There have been days that I didn't think I could go to school and put on a happy face. I just didn't have the know how or strength to cope. I have longed to sit with a sister and ball like a baby and have had to hold back. I have yearned to go to the farm and spend time with my very wise father, but even that wasn't possible. I ache to sit in grandmas house and have her tell me that all will be okay because she received that witness. Yet every day passes the same. I get up, cry, drive and cry and pray, get to me classroom and cry some more, then wipe my eyes and pretend that life is good and teach my students.
What it all boils down to is that I am broken.
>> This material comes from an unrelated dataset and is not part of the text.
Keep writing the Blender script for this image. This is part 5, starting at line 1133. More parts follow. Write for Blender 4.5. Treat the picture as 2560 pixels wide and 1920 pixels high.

Sometimes, my heart literally feels like it is in a million different pieces. It hurts so bad that I feel that need to hold it in place while trying to stop the tears. Even though I am broken, I am reminded of the love my Heavenly Father has for me when I hear this song or think of the lyrics.
Broken souls that need His mending
Broken hearts for offering
I believe that God loves broken things
And yet our broken faith, our broken promises
Sent love to the cross
And still, that broken flesh, that broken heart of His
Offers us such grace and mercy
Covers us with love undeserving
This broken soul that cries for mending
This broken heart for offering
I'm convinced that God loves broken me
Praise His name, my God loves broken things.
And with that I end with the hope that God will continue to love this broken daughter of His.